In terms of tools, a crimper and a sturdy pair of pliers are especially indispensable, in addition to a cutter knife, scissors, drill, candle and a good spade.

Duration and level of difficulty

This job is not so difficult with some basic knowledge about connecting electricity so you can do it safely. Depending on the quantity of spotlights and cable/distance to be processed, it can be however very time consuming. The job took more than 1.5 days! This involved more than 80 meters of cable, 10 spotlights and various branches.

Our tip:
Make a clear plan of how you intend to build it all in advance so that you can order the right material immediately and start the job in a structured way!

Step 1


Unpack all spots and mount the spikes. The connectors can also be connected to the spotlights, now when you still work comfortably on the workbench. Carefully remove a little more from the cable sheath so that there is a better contact. Also cut a shrink tubing of about 20cm and slide it over the cable. The spotlights are now ready for installation.

Step 2


Dig the trenches to the plant to install the cable. This should normally be up to a depth of about 60cm so that it is not accidentally dug or cut. Since it concerns our own garden and we know exactly where every cable lies, we did not place them as deep but still deeper than one spade length. To do this, insert the spade deep into the ground on two sides and lift the grass out. Then dig a little deeper with and put the soil aside.


We wanted to dig at the roots as little as possible. With the help of a thick rod we created an access for the cable underneath the plastic grass edge.


The cable runs further under the gravel path where the cable and branches are also laid under the anti-root cloth. In this way, the gravel cannot crush the cables.

Step 3


After all the digging, the holes can be drilled into the border stones. A drill with the correct diameter is of course necessary. Here 12mm was needed at least to get the thick cable through.

Step 4

The spotlights can then be put in place and the cable pulled. Start at the most distant point and of course do not forget to pull the cable through the drill holes and under the grass edge before connecting. After connecting the spotlights to the cable with the connectors, we cut the cable slightly longer at the junction level. Then we connected this cable to an extension cable with two convenient Wago clamps to test if the connection is working properly. So we went one step further towards the main connection with a new test on the extension cable each time to immediately detect any wrong connections. This saves a lot of searching work if it turns out not to work afterwards.
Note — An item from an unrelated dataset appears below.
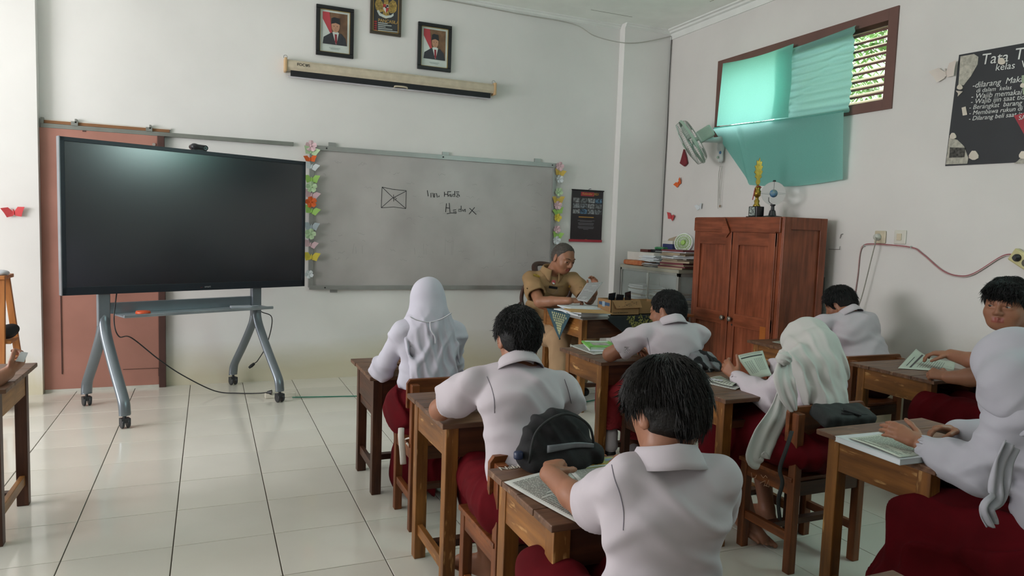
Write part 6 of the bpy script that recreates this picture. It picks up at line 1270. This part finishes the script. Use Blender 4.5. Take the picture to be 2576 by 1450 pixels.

Now the cable is in place, the lamps are neatly connected up to the main cable but are still being powered by an extension cable. This makes it easier to remove the power quickly to continue working safely.

Step 5


Now that everything is working, the shrink tubes can be shrunk to make the connection waterproof and therefore safe. A large tea light is sufficient for this if you can work without any wind. Slowly pull the heat shrink tubing through the flame so that it shrinks neatly around the cable. Please be careful that the cables do not melt completely!

Step 6


Now the cables around the base of the plant can be covered. Any surplus can be hidden underground so you will have some possibility to extend later if wanted. The soil can be pushed back into the trench and the grass can be put back in place. By jumping firmly on top they will fit right in and make good contact with the rest of the ground.

Step 7


The cable is neatly routed along the facade to an existing power supply. Here was a flootlight that we replaced by the twilight switch. After adjusting the sensitivity, it is exciting to wait until after sunset to admire the result.